Neil Weaver, spokesman for the Department of Environmental Protection,
blamed a failure on the well's blowout preventer, a series of valves
that sit atop a well and allow workers to control the pressure inside.
Investigators are trying to figure out what caused the malfunction.
The Thursday blowout is the latest in a string of accidents connected
by regulators to the rapidly growing pursuit of the rich Marcellus
Shale gas reserve that lies beneath much of Pennsylvania.
It seems likely the Pennsylvania blowout will enter the debate in the
Capitol, where legislators are battling over the merits of an
extraction tax and tighter regulations on an industry that has spent
several billion dollars and drilled more than 1,000 wells in
Pennsylvania in just a couple years.
State Rep. David Levdansky, D-Allegheny, said such oil problems could
bring increased interest in a moratorium on leasing public land for gas
drilling and a severance tax that could largely fund existing
environmental protection and cleanup programs. Levdansky is a leading
environmental advocate.
Weaver declined to discuss whether investigators have found anything so
far or whether well driller EOG Resources Inc. of Houston committed any
violations that could lead to fines or any other penalties.
An EOG spokeswoman said Sunday the investigation into the cause is
ongoing, and the company had no light to shed on the blowout.

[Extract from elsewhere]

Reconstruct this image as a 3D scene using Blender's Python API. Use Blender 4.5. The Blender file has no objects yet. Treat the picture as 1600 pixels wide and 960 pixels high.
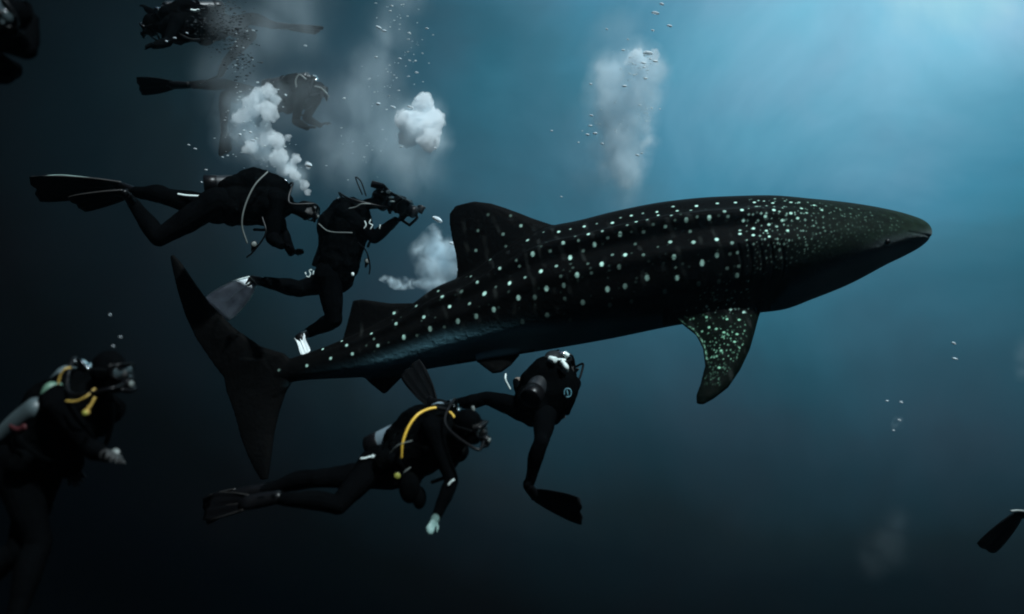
import bpy, math, random
import numpy as np
from mathutils import Vector, Matrix, noise
from mathutils.kdtree import KDTree

random.seed(7)
rng = np.random.default_rng(7)
scene = bpy.context.scene
COL = scene.collection

# ------------------------------------------------------------------ camera
K = 36.0 / 28.0 / 1600.0
cam_data = bpy.data.cameras.new('camera')
cam_data.lens = 28.0
cam_data.sensor_width = 36.0
cam_data.clip_start = 0.05
cam_data.clip_end = 400.0
cam = bpy.data.objects.new('camera', cam_data)
COL.objects.link(cam)
cam.location = (0, 0, 0)
cam.rotation_euler = (math.radians(90), 0, 0)
scene.camera = cam
cam_data.dof.use_dof = True
cam_data.dof.focus_distance = 8.2
cam_data.dof.aperture_fstop = 0.6

# ------------------------------------------------------------------ world, sun, exposure
SUN_EL, SUN_AZ = math.radians(60), math.radians(48)      # azimuth from +Y (view direction) clockwise
sun_dir = Vector((0.36, -0.40, 0.84)).normalized()       # from the scene towards the sun
world = bpy.data.worlds.new('World')
scene.world = world
world.use_nodes = True
wn = world.node_tree
wn.nodes.clear()
sky = wn.nodes.new('ShaderNodeTexSky')
sky.sky_type = 'NISHITA'
sky.sun_disc = False
sky.sun_elevation = math.asin(sun_dir.z)
sky.sun_rotation = math.atan2(sun_dir.x, sun_dir.y)
bg = wn.nodes.new('ShaderNodeBackground')
bg.inputs['Strength'].default_value = 0.06
wo = wn.nodes.new('ShaderNodeOutputWorld')
wn.links.new(sky.outputs['Color'], bg.inputs['Color'])
wn.links.new(bg.outputs[0], wo.inputs['Surface'])
sun_data = bpy.data.lights.new('sun', 'SUN')
sun_data.energy = 5.0
sun_data.angle = math.radians(2.0)
sun_data.color = (0.80, 0.95, 1.0)
sun = bpy.data.objects.new('sun', sun_data)
COL.objects.link(sun)
sun.rotation_euler = sun_dir.to_track_quat('Z', 'Y').to_euler()
sun.location = (8, -8, 20)

scene.view_settings.view_transform = 'Standard'
scene.view_settings.look = 'None'
scene.view_settings.exposure = 0.0
scene.view_settings.gamma = 1.0
scene.render.engine = 'CYCLES'
scene.cycles.max_bounces = 18
scene.cycles.volume_bounces = 16
scene.cycles.transparent_max_bounces = 16
scene.cycles.caustics_reflective = False
scene.cycles.caustics_refractive = False
scene.cycles.use_denoising = True
scene.cycles.denoiser = 'OPENIMAGEDENOISE'
scene.cycles.sample_clamp_indirect = 4.0
scene.cycles.pixel_filter_type = 'BLACKMAN_HARRIS'
scene.cycles.filter_width = 2.0

# ------------------------------------------------------------------ basic helpers
def P(px, py, Y):
    return Vector(((px - 800) * K * Y, Y, (480 - py) * K * Y))

def link(o, parent=None):
    COL.objects.link(o)
    if parent is not None:
        o.parent = parent
    return o

def tag(o, label=None, cat=None, group=None, kind=None):
    if label: o['label'] = label
    if cat: o['category'] = cat
    if group: o['group'] = group
    if kind: o['kind'] = kind
    return o

def empty(name, loc, label, cat, group=None):
    o = bpy.data.objects.new(name, None)
    o.empty_display_size = 0.2
    o.location = loc
    link(o)
    return tag(o, label, cat, group)

def place(name, verts, faces, mat, parent=None, smooth=True):
    """link one mesh object; verts are in world space, the parent is unrotated"""
    me = bpy.data.meshes.new(name)
    org = parent_world(parent) if parent is not None else Vector((0, 0, 0))
    v = np.asarray([tuple(a) for a in verts], dtype=float) if not isinstance(verts, np.ndarray) else verts
    v = v - np.array(org)
    me.from_pydata(v.tolist(), [], [tuple(int(i) for i in f) for f in faces])
    me.update()
    if smooth:
        me.polygons.foreach_set('use_smooth', [True] * len(me.polygons))
    for m in (mat if isinstance(mat, (list, tuple)) else [mat]):
        me.materials.append(m)
    o = bpy.data.objects.new(name, me)
    return link(o, parent)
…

Crews evacuated the site Thursday night and didn't regain control over
it until just past noon Friday. No one was injured, the gas didn't
explode and polluted water didn't reach a nearby waterway, officials
said.
The blowout sent highly pressurized gas and polluted water 75 feet into
the air. Huge tanks were required to cart off chemical- and
mineral-laced water collected on the grounds of the private hunting
club where the well had just been drilled.

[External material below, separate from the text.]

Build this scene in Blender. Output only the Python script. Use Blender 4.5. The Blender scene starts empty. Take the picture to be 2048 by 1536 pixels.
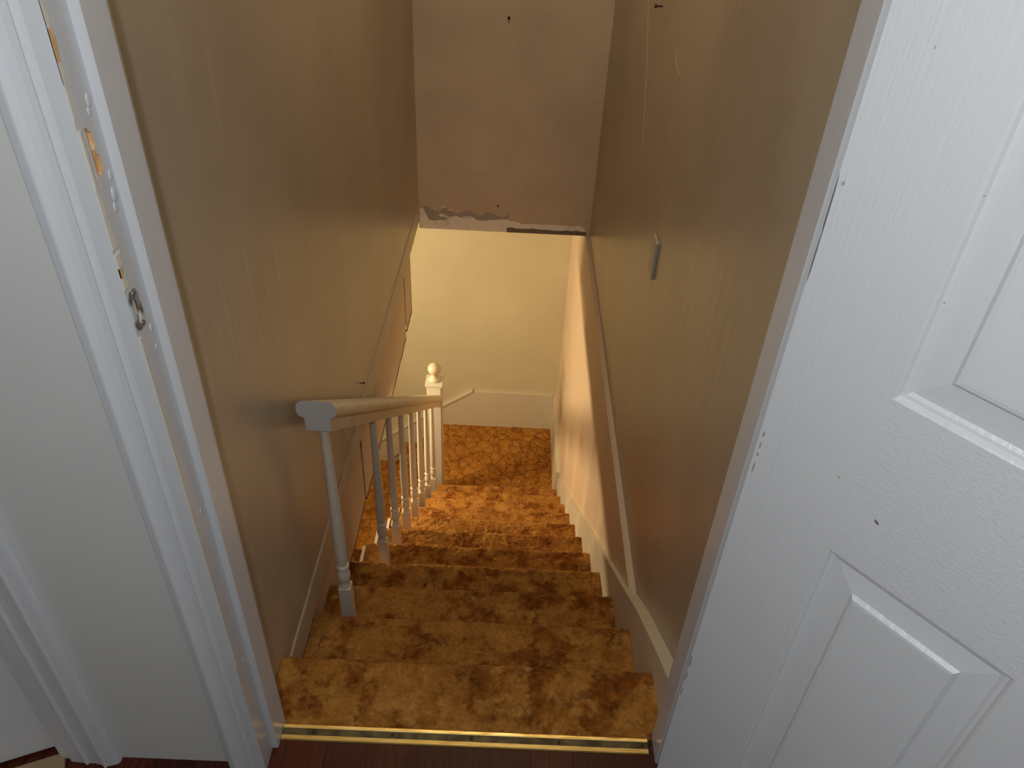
import bpy, bmesh, math, random
from mathutils import Vector, Matrix, noise

C = bpy.context.scene.collection
random.seed(7)

# ------------------------------------------------------------------ camera
F_PX, PITCH, ROLL, YAW = 1555.27, 0.6447, 0.0524, -0.0112
def make_camera():
    cp, sp = math.cos(PITCH), math.sin(PITCH)
    Rz = Matrix.Rotation(YAW, 3, 'Z')
    fwd = Rz @ Vector((0, cp, -sp)); right = Rz @ Vector((1, 0, 0)); up = Rz @ Vector((0, sp, cp))
    r2 = math.cos(ROLL) * right + math.sin(ROLL) * up
    u2 = -math.sin(ROLL) * right + math.cos(ROLL) * up
    cam = bpy.data.cameras.new('camera'); o = bpy.data.objects.new('camera', cam); C.objects.link(o)
    m = Matrix((r2, u2, -fwd)).transposed().to_4x4()
    m.translation = Vector((0.0473, -0.8005, 1.5457))
    o.matrix_world = m
    cam.sensor_fit = 'HORIZONTAL'; cam.sensor_width = 36.0; cam.lens = F_PX / 2048 * 36.0
    cam.clip_start = 0.02
    bpy.context.scene.camera = o
make_camera()

# ------------------------------------------------------------------ world, lights, exposure
vs = bpy.context.scene.view_settings
vs.view_transform = 'Standard'; vs.look = 'None'; vs.gamma = 1.0; vs.use_curve_mapping = False
vs.exposure = 0.0
w = bpy.data.worlds.new('world'); bpy.context.scene.world = w; w.use_nodes = True
w.node_tree.nodes['Background'].inputs[0].default_value = (0.5, 0.55, 0.65, 1)
w.node_tree.nodes['Background'].inputs[1].default_value = 0.02

def point_light(name, loc, watts, col, radius):
    l = bpy.data.lights.new(name, 'POINT'); l.energy = watts; l.color = col; l.shadow_soft_size = radius
    o = bpy.data.objects.new(name, l); o.location = loc; C.objects.link(o); return o
def tube_light(name, loc, watts, col, length, height, rot):
    l = bpy.data.lights.new(name, 'AREA'); l.energy = watts; l.color = col; l.shape = 'RECTANGLE'; l.size = height; l.size_y = length
    o = bpy.data.objects.new(name, l); o.location = loc; o.rotation_euler = rot; C.objects.link(o); return o
point_light('camera_flash', (-0.02, -0.83, 1.63), 17.0, (0.93, 0.97, 1.0), 0.025)           # cool camera flash beside the lens
point_light('stairwell_bulb', (0.05, 1.40, 2.15), 12.5, (1.0, 0.80, 0.52), 0.08)            # warm bulb over the stairs
tube_light('basement_light', (-1.42, 2.32, -0.76), 32.0, (1.0, 0.76, 0.44), 0.45, 0.09, (0, -math.pi / 2, 0))   # warm light by the lower flight

# ------------------------------------------------------------------ constants
RUN, RISE, Y0 = 0.2551, 0.195, 0.2158
XR, XL = 0.405, -0.457           # carpet ends right / left
UR, UL = 0.4377, -0.42           # upper stairwell walls
LR = 0.420                       # lower right wall face
YS, YB = 2.795, 3.60             # soffit face, back wall
ZS = -0.20                       # underside of the upper storey
ZL = -11 * RISE                  # landing
def zn(y): return -(y - Y0) * RISE / RUN

# ------------------------------------------------------------------ materials
def mat(name, base, rough=0.5, metal=0.0, spec=0.5):
    m = bpy.data.materials.new(name); m.use_nodes = True
    b = m.node_tree.nodes['Principled BSDF']
    b.inputs['Base Color'].default_value = (*base, 1); b.inputs['Roughness'].default_value = rough
    b.inputs['Metallic'].default_value = metal; b.inputs['Specular IOR Level'].default_value = spec
    return m
class N:
    """tiny node builder on a material"""
    def __init__(s, m): s.m = m; s.t = m.node_tree; s.b = s.t.nodes['Principled BSDF']
    def new(s, ty, **kw):
        n = s.t.nodes.new(ty)
        for k, v in kw.items():
            if k in n.inputs: 
                n.inputs[k].default_value = v
            else: setattr(n, k, v)
        return n
    def link(s, a, b): s.t.links.new(a, b)
    def coord(s, scale=(1, 1, 1)):
        g = s.new('ShaderNodeTexCoord'); mp = s.new('ShaderNodeMapping'); mp.inputs['Scale'].default_value = scale
        s.link(g.outputs['Object'], mp.inputs['Vector']); return mp.outputs['Vector']
    def noise(s, vec, scale, detail=4, rough=0.5, dist=0.0):
        n = s.new('ShaderNodeTexNoise'); n.inputs['Scale'].default_value = scale; n.inputs['Detail'].default_value = detail
        n.inputs['Roughness'].default_value = rough; n.inputs['Distortion'].default_value = dist
        s.link(vec, n.inputs['Vector']); return n.outputs['Fac']
    def ramp(s, fac, stops):
        r = s.new('ShaderNodeValToRGB'); e = r.color_ramp.elements
        while len(e) < len(stops): e.new(0.5)
        for el, (p, c) in zip(e, stops):
            el.position = p; el.color = (*c, 1) if len(c) == 3 else c
        s.link(fac, r.inputs['Fac']); return r.outputs['Color']
    def mix(s, fac, a, b, mode='MIX'):
        n = s.new('ShaderNodeMix', data_type='RGBA', blend_type=mode)
        for sock, v in ((n.inputs['Factor'], fac), (n.inputs['A'] if False else n.inputs[6], a), (n.inputs[7], b)):
            if isinstance(v, (int, float)): sock.default_value = v
            elif isinstance(v, tuple): sock.default_value = (*v, 1)
            else: s.link(v, sock)
        return n.outputs[2]
    def math(s, op, a, b=None):
        n = s.new('ShaderNodeMath', operation=op)
        for i, v in enumerate((a, b)):
            if v is None: continue
            if isinstance(v, (int, float)): n.inputs[i].default_value = v
            else: s.link(v, n.inputs[i])
        return n.outputs[0]
    def bump(s, h, strength=0.3, dist=0.002, prev=None):
        n = s.new('ShaderNodeBump'); n.inputs['Strength'].default_value = strength; n.inputs['Distance'].default_value = dist
        s.link(h, n.inputs['Height'])
        if prev: s.link(prev, n.inputs['Normal'])
        return n.outputs['Normal']
    def base(s, c): s.link(c, s.b.inputs['Base Color'])
    def rough(s, c): s.link(c, s.b.inputs['Roughness'])
    def normal(s, n): s.link(n, s.b.inputs['Normal'])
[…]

There are no homes within a mile of the heavily forested site,
officials say. However, some Marcellus Shale wells are within view of
homes, farmhouses and public roads.
A nonfunctioning blowout preventer also figured into the massive oil
spill off the coast of Louisiana.
The oil rig's blowout preventer was supposed to stanch the flow of oil
if a catastrophic failure occurred, but didn't.